Work required
Restate exactly the lines that run from the start of the records below to the line containing "return np.array([(px - 384) / FOC * d, d, 0.0])", counting both ends, and nothing else; pictures stay out.

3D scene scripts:
※ ※ ※
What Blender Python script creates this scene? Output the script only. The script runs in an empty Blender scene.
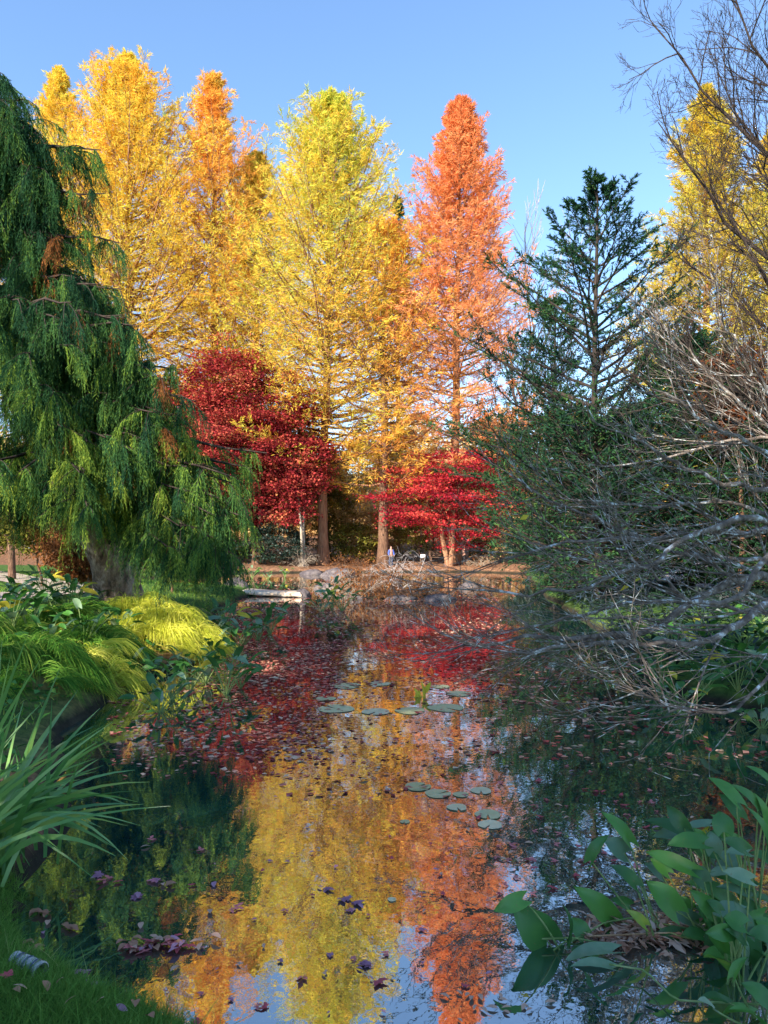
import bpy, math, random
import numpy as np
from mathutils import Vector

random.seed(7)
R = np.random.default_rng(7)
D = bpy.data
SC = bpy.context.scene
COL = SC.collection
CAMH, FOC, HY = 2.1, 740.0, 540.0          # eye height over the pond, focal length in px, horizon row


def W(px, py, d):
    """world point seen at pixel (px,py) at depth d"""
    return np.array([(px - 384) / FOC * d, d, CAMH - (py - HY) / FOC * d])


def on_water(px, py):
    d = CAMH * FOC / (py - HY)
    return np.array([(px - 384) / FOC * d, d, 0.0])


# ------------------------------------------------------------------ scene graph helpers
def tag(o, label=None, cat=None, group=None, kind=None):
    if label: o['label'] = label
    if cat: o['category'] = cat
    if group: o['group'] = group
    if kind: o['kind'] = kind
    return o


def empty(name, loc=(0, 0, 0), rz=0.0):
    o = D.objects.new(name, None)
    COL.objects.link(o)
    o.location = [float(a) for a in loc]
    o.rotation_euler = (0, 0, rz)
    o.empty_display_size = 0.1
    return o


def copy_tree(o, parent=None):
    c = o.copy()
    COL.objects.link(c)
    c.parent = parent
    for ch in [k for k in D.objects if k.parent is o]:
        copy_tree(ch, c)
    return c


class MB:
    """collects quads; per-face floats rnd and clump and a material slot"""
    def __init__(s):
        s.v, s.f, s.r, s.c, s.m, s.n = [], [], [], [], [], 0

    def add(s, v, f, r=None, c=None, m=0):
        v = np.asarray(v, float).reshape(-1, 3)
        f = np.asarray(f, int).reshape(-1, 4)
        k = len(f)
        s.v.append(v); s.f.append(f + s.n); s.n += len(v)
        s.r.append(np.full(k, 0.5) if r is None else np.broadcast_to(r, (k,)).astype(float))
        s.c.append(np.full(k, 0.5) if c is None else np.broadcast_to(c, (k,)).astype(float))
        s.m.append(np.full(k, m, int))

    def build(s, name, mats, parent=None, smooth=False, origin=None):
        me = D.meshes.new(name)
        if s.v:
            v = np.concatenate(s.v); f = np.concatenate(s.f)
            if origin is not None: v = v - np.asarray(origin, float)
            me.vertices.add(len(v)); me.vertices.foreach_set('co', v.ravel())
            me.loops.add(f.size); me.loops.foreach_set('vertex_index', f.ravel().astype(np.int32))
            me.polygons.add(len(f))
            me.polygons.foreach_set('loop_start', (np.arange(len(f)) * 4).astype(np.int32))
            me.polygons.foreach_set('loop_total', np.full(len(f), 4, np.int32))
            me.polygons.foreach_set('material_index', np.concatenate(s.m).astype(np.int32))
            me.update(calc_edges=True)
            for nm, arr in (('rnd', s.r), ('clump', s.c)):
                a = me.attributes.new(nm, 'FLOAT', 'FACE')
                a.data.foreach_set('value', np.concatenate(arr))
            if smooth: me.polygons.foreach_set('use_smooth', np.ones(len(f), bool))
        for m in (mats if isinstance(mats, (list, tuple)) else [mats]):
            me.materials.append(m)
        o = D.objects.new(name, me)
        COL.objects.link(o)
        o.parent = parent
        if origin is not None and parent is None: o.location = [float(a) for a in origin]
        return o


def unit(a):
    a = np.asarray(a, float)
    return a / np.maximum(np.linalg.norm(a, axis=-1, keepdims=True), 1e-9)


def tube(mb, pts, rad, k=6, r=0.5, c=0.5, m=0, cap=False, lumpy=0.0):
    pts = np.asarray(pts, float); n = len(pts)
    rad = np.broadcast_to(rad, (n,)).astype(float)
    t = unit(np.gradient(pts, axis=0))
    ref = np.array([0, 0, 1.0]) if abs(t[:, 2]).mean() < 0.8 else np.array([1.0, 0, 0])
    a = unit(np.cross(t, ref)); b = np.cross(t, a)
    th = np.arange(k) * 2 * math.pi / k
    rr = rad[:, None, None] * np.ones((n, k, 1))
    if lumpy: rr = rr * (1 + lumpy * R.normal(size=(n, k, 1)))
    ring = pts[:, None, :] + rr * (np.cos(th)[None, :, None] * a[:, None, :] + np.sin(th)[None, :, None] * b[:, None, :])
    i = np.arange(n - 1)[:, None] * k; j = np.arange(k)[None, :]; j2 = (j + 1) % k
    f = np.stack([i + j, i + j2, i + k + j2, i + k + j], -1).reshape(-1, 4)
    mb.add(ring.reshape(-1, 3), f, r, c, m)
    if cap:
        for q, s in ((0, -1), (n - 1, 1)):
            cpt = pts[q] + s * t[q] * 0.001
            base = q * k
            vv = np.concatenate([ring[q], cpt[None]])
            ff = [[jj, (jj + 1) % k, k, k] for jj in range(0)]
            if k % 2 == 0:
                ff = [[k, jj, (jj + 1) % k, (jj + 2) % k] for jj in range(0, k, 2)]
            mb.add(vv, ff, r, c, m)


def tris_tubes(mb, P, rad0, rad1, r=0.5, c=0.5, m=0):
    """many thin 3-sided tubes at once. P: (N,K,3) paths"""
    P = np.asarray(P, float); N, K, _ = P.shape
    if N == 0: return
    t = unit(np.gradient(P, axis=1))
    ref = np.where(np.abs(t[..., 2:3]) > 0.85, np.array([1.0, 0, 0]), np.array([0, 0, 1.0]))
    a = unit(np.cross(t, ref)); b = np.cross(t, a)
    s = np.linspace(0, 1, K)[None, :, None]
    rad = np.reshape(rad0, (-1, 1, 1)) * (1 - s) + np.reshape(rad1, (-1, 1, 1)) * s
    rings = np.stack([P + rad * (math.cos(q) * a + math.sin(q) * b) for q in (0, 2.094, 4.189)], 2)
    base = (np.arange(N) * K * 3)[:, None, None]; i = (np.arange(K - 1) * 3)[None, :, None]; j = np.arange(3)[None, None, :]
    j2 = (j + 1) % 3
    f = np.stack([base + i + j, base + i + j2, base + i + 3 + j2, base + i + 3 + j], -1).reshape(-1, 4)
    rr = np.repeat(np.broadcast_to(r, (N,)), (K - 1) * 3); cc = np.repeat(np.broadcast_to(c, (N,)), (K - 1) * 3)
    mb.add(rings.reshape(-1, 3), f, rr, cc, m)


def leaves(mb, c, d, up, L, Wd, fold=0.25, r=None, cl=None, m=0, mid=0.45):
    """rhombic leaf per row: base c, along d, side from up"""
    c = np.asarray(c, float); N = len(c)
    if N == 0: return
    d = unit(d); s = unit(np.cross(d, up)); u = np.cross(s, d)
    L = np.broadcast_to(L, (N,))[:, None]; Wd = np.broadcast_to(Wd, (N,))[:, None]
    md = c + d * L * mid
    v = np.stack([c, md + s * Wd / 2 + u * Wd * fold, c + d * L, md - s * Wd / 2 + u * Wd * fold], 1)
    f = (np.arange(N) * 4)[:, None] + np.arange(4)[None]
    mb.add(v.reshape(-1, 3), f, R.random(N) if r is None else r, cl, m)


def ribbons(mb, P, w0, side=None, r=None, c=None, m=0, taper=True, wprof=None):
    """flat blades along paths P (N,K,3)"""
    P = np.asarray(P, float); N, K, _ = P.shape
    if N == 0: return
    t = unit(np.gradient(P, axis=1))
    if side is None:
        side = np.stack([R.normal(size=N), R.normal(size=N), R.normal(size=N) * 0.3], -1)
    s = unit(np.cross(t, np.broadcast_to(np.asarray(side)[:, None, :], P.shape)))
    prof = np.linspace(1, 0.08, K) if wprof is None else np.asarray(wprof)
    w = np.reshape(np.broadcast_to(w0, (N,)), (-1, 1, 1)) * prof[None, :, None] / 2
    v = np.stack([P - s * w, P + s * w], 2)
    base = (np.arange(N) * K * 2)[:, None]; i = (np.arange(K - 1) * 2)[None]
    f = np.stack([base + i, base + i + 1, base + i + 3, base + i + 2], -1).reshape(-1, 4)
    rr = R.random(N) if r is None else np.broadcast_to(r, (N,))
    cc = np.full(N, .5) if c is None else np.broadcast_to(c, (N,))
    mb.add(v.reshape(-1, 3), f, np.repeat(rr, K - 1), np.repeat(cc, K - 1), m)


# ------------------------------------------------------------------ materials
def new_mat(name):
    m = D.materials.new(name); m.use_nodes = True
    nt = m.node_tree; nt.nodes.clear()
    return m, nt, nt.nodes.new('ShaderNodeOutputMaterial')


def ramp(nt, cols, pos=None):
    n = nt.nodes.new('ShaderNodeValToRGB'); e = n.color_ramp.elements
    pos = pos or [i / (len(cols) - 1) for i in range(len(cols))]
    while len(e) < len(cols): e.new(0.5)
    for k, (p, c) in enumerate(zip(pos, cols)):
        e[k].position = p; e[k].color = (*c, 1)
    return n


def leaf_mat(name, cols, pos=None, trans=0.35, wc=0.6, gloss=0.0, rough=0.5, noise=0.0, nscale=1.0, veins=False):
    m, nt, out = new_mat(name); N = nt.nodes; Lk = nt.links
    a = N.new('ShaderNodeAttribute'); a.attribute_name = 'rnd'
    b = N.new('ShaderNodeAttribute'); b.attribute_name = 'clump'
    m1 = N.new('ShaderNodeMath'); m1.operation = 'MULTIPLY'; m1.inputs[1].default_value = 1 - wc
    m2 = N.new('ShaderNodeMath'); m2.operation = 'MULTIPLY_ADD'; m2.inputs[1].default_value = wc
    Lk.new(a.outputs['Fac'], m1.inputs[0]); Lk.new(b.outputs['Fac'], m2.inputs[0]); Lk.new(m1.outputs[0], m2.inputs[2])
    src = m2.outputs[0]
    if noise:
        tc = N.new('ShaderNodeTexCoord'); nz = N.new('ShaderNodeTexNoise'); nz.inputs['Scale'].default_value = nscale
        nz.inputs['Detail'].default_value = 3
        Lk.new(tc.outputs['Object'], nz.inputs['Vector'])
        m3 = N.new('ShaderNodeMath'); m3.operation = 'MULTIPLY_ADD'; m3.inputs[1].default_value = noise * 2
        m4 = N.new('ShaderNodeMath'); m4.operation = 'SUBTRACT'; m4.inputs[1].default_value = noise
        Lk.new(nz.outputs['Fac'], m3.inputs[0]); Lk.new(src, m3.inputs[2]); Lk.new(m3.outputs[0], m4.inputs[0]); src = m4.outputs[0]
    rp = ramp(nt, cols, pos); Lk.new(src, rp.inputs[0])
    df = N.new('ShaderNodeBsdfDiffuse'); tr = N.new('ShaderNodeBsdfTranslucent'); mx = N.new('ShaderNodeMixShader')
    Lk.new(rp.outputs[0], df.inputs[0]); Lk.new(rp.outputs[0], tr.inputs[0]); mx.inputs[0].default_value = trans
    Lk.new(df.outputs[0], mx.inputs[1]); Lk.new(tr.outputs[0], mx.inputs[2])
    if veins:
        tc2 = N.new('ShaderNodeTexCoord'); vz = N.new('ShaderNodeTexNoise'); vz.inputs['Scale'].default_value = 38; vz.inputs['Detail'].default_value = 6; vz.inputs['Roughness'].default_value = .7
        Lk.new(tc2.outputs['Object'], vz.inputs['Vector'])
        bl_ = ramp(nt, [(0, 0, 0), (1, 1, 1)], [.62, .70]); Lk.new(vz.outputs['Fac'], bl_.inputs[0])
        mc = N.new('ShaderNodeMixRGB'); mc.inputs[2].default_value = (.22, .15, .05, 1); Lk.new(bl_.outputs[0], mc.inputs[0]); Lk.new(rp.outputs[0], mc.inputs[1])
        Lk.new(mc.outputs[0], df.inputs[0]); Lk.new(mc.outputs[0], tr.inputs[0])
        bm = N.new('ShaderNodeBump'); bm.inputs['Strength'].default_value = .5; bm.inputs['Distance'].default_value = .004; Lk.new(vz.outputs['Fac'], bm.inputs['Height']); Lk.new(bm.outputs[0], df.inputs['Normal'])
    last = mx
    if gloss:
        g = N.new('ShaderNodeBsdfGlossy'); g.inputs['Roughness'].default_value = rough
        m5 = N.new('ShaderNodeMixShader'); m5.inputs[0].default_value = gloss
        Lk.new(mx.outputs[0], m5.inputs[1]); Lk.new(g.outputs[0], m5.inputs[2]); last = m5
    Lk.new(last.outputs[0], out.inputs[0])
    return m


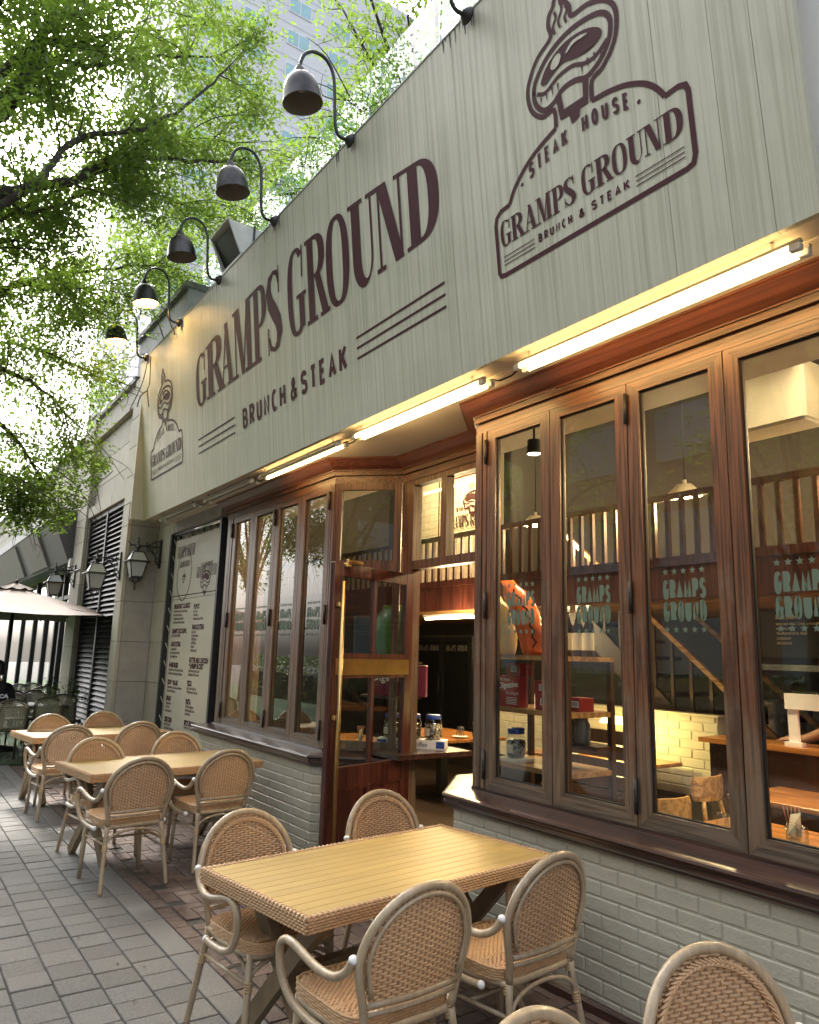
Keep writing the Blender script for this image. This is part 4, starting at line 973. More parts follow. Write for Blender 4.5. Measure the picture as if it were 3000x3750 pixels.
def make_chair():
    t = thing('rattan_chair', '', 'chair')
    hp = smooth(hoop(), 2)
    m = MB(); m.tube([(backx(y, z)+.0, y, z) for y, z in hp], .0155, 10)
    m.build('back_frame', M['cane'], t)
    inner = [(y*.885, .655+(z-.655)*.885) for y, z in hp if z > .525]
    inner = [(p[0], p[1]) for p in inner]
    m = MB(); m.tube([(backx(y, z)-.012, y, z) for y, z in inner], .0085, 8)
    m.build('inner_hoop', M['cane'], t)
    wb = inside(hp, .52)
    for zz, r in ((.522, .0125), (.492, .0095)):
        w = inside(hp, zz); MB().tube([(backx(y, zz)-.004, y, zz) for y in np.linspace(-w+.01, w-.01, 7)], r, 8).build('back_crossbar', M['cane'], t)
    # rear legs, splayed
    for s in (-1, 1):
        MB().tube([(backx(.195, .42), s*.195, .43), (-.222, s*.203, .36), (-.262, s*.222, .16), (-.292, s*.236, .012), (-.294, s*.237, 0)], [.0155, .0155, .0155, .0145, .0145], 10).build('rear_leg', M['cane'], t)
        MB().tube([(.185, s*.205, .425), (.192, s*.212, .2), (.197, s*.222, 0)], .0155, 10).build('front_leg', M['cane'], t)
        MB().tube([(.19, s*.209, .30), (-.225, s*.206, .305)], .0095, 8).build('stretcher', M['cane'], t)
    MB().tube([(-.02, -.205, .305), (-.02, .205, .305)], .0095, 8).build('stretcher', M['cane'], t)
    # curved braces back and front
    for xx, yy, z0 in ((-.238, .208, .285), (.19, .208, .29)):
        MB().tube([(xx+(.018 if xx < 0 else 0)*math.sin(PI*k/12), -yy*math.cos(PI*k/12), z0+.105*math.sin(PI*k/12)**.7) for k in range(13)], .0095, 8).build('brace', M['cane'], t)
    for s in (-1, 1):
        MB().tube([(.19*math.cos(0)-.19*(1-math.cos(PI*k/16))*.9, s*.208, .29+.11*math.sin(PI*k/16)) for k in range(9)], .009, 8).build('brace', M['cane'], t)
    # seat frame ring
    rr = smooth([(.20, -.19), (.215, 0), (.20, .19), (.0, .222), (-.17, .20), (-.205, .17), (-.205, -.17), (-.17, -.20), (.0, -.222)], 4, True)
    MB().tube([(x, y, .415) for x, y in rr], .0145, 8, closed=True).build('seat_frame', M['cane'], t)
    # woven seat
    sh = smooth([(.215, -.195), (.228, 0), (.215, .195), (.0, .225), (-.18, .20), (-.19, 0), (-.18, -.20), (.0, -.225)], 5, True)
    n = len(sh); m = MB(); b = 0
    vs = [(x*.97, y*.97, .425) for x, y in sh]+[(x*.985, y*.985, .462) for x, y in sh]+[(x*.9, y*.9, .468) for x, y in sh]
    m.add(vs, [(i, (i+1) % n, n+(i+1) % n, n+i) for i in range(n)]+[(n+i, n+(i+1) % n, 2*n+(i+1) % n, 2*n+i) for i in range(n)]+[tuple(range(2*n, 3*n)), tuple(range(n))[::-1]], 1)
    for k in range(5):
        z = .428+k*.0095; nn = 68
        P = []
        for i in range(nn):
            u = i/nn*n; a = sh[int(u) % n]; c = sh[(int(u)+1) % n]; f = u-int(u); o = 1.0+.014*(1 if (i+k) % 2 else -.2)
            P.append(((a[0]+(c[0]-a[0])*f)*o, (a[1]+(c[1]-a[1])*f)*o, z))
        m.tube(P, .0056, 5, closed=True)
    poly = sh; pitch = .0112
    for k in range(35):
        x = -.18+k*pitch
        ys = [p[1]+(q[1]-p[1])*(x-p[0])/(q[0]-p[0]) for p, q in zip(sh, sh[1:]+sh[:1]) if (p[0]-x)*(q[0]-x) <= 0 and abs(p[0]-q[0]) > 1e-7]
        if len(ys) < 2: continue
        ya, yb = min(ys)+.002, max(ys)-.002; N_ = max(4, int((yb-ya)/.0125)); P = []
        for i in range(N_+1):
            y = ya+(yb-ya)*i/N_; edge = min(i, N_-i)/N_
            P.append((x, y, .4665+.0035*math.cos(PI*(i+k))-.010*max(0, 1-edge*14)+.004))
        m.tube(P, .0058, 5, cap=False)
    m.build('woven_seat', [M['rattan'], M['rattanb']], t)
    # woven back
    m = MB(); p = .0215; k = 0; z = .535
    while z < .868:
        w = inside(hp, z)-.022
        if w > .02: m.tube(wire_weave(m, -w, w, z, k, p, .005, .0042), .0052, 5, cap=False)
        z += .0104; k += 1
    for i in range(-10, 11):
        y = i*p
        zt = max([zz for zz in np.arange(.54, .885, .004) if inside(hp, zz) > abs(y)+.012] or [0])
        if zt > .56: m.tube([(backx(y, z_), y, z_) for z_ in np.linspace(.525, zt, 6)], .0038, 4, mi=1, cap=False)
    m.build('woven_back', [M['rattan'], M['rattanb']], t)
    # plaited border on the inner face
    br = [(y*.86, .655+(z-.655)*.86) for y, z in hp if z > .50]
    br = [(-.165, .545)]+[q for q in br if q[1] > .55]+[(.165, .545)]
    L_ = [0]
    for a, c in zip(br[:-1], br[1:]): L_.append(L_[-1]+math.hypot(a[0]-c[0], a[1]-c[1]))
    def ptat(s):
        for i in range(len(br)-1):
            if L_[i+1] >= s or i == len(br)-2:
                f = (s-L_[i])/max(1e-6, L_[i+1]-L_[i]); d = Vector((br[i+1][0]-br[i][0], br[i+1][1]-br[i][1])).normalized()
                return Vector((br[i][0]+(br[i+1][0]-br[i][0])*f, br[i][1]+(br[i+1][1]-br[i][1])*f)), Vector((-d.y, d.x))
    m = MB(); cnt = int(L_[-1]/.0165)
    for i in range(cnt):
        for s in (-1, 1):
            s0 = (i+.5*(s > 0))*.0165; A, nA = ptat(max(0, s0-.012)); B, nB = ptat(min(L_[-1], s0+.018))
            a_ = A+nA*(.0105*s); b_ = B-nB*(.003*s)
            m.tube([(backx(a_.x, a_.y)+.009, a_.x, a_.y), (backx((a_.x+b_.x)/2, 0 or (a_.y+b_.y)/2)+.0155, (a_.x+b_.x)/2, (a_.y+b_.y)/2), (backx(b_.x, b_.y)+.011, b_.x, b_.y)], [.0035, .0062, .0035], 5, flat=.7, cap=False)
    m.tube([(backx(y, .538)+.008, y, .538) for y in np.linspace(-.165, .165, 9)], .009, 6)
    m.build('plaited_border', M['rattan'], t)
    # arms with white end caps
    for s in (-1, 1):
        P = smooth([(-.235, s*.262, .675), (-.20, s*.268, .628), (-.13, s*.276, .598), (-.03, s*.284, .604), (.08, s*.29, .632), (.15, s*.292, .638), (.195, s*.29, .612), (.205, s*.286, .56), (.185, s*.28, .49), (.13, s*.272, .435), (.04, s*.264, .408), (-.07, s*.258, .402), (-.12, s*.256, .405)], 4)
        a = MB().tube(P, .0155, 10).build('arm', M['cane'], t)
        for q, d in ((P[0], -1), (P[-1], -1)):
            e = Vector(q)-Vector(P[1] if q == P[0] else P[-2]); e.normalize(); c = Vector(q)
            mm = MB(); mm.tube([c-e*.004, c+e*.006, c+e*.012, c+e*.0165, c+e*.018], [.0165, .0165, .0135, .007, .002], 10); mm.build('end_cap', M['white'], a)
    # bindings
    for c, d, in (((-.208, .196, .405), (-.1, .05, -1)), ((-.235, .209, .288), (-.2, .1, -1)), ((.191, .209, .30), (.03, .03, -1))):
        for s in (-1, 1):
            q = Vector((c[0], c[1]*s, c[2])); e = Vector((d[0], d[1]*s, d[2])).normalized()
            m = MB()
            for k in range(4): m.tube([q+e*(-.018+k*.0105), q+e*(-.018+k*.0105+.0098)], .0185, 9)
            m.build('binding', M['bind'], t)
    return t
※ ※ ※
Problem solution
What Blender Python script creates this scene? Output the script only. The script runs in an empty Blender scene.
import bpy, math, random
import numpy as np
from mathutils import Vector

random.seed(7)
R = np.random.default_rng(7)
D = bpy.data
SC = bpy.context.scene
COL = SC.collection
CAMH, FOC, HY = 2.1, 740.0, 540.0          # eye height over the pond, focal length in px, horizon row


def W(px, py, d):
    """world point seen at pixel (px,py) at depth d"""
    return np.array([(px - 384) / FOC * d, d, CAMH - (py - HY) / FOC * d])


def on_water(px, py):
    d = CAMH * FOC / (py - HY)
    return np.array([(px - 384) / FOC * d, d, 0.0])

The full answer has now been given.